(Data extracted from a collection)
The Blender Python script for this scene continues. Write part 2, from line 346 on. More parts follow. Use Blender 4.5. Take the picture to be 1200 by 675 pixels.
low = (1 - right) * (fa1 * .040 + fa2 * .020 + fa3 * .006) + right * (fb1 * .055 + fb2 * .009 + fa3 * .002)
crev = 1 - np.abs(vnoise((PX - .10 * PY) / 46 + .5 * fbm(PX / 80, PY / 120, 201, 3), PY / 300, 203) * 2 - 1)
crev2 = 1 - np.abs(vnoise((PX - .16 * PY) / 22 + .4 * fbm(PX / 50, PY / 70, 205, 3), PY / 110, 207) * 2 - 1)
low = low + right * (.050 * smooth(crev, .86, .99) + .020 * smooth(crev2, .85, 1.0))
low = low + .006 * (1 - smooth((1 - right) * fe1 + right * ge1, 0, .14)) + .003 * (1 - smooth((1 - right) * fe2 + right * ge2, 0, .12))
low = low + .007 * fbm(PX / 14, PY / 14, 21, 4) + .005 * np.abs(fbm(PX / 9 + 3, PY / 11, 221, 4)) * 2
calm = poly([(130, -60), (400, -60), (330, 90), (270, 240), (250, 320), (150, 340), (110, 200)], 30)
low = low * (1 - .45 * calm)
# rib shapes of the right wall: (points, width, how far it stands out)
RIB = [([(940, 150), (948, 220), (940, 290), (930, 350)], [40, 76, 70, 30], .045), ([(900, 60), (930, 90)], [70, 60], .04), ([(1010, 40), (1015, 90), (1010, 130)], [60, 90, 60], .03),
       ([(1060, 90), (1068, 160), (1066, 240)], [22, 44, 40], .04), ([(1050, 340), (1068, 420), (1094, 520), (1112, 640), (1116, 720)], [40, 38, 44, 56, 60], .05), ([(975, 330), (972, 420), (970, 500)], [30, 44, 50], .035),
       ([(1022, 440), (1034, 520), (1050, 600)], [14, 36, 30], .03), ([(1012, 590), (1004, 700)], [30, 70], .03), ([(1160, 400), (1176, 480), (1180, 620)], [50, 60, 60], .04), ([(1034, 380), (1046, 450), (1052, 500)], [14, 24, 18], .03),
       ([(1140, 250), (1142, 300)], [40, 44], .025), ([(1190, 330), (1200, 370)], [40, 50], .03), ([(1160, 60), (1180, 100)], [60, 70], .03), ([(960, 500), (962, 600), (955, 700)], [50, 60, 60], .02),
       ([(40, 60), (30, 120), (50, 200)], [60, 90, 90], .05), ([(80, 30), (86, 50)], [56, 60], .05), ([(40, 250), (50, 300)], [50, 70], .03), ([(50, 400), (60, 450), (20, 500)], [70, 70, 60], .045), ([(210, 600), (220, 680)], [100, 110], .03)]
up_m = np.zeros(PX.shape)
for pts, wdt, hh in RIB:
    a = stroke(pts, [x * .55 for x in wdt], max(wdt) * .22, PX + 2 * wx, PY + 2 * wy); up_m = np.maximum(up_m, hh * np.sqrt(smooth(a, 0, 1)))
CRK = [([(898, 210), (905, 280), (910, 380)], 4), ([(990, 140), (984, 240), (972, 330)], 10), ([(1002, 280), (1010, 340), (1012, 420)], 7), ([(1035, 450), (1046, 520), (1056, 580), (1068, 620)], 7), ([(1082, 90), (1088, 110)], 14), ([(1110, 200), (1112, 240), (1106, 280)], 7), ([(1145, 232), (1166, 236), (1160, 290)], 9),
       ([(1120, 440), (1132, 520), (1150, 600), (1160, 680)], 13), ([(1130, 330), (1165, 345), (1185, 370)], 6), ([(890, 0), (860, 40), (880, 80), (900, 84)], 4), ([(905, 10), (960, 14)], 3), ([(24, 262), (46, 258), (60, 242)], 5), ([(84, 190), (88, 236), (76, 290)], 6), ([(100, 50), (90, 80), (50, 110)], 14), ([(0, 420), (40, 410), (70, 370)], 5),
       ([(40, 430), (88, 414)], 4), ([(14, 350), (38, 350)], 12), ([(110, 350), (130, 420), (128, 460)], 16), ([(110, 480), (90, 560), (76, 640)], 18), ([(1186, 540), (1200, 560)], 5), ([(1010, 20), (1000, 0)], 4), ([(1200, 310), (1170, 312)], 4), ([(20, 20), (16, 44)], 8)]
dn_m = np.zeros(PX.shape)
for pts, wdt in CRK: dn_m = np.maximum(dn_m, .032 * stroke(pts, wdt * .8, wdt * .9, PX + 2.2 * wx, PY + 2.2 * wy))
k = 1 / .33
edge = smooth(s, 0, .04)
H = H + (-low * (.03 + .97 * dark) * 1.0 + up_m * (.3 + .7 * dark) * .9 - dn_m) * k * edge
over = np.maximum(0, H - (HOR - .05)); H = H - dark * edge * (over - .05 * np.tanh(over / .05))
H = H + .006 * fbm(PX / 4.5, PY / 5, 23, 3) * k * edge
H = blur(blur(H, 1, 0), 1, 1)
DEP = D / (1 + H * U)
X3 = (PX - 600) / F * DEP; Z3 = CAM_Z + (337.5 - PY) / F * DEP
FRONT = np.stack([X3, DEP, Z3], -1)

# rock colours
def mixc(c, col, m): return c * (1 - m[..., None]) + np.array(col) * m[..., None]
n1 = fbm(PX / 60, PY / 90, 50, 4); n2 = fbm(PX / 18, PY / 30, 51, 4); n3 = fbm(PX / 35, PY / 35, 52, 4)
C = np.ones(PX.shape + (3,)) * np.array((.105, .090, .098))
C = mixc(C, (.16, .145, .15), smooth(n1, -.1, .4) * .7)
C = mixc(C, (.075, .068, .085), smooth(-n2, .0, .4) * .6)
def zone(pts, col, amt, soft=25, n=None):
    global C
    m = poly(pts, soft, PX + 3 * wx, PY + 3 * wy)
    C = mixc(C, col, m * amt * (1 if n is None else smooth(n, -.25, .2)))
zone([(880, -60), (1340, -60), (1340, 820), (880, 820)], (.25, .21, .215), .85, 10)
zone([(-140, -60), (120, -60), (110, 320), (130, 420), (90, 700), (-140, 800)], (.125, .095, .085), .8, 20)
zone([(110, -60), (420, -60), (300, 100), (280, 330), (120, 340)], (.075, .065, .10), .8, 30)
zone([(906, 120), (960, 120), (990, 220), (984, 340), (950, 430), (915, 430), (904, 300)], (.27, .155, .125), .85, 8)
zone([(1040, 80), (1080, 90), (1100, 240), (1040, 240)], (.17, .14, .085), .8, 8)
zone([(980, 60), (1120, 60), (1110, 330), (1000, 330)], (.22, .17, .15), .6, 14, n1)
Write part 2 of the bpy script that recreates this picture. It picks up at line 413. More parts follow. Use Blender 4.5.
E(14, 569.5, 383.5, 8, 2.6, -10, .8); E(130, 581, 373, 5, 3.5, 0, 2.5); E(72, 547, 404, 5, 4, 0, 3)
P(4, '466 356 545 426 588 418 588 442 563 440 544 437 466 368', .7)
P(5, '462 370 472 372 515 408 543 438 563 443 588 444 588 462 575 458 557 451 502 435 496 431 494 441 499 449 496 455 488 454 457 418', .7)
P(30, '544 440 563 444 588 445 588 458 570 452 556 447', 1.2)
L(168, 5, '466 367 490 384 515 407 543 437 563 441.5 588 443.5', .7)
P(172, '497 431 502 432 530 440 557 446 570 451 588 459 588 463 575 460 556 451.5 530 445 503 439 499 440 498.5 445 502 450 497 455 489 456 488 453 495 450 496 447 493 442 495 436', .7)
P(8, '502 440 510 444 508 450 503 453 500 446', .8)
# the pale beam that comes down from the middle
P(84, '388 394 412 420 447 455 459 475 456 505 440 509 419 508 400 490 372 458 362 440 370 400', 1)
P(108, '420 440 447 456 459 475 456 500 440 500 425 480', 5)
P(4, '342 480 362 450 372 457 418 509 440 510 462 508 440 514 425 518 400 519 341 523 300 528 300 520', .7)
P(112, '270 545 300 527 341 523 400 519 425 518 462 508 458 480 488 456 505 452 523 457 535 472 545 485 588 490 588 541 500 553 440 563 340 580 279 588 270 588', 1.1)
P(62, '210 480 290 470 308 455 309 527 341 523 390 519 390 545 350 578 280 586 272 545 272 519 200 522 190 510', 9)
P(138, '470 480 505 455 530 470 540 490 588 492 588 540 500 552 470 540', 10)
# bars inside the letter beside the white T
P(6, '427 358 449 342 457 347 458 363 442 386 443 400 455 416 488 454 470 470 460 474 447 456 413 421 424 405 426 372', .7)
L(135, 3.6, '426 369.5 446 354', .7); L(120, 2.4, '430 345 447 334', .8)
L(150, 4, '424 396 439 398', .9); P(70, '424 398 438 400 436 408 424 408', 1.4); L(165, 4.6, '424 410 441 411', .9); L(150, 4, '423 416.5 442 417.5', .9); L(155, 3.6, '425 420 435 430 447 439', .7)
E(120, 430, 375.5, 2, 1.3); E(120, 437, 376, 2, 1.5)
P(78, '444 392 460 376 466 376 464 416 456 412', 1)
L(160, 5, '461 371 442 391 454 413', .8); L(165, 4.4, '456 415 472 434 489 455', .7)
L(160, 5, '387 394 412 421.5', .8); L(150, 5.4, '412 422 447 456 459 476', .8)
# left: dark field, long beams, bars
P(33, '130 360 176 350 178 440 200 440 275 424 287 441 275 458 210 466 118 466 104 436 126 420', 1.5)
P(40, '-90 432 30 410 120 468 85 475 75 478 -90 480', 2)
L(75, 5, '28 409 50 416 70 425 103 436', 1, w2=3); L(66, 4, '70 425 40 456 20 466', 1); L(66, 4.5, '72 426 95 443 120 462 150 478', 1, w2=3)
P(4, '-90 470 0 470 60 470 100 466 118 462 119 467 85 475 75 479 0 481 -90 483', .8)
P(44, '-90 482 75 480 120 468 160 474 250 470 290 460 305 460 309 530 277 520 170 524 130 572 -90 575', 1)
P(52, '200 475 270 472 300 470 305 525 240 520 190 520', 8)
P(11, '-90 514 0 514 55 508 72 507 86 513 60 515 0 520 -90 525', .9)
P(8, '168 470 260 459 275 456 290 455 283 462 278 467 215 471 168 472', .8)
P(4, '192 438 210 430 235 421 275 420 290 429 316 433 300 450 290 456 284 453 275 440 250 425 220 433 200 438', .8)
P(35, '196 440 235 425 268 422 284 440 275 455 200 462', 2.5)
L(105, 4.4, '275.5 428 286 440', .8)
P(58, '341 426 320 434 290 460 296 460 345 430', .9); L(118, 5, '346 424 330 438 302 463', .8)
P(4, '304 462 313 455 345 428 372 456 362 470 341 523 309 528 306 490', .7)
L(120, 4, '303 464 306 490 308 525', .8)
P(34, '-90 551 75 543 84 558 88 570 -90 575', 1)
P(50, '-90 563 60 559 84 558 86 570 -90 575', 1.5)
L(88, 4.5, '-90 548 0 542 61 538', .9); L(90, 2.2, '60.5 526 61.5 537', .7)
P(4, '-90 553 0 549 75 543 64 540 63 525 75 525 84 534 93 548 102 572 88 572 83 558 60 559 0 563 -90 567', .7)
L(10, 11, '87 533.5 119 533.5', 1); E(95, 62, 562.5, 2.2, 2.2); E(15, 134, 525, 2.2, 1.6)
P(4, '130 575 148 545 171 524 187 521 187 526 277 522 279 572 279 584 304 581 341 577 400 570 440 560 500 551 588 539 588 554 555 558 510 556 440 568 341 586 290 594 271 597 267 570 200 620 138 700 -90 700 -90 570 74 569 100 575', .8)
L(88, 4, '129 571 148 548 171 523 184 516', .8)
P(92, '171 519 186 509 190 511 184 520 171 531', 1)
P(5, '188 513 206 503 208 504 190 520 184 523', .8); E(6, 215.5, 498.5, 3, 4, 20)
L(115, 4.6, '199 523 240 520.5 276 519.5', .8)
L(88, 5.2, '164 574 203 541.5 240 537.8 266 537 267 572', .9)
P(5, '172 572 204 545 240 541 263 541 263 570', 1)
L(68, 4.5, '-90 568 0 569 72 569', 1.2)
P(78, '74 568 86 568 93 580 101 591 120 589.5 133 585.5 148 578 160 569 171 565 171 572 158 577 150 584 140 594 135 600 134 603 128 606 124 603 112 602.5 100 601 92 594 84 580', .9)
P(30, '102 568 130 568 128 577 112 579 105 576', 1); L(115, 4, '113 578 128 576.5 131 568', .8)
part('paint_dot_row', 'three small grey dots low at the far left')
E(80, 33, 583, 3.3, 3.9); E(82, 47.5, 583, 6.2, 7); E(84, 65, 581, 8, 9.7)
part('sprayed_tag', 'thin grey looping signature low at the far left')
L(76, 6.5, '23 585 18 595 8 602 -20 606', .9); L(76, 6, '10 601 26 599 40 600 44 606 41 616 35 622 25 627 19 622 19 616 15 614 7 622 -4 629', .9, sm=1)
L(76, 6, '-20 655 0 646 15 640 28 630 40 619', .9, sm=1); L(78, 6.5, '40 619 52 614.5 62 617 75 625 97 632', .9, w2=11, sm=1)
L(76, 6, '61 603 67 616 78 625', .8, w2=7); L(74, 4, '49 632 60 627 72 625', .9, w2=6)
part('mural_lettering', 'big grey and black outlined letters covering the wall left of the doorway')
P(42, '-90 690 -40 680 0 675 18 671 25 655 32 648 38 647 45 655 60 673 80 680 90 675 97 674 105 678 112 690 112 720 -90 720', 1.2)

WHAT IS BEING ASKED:
Reply with one number only: the count of lines in the entries that contain "this".

SOLUTION BELOW:
2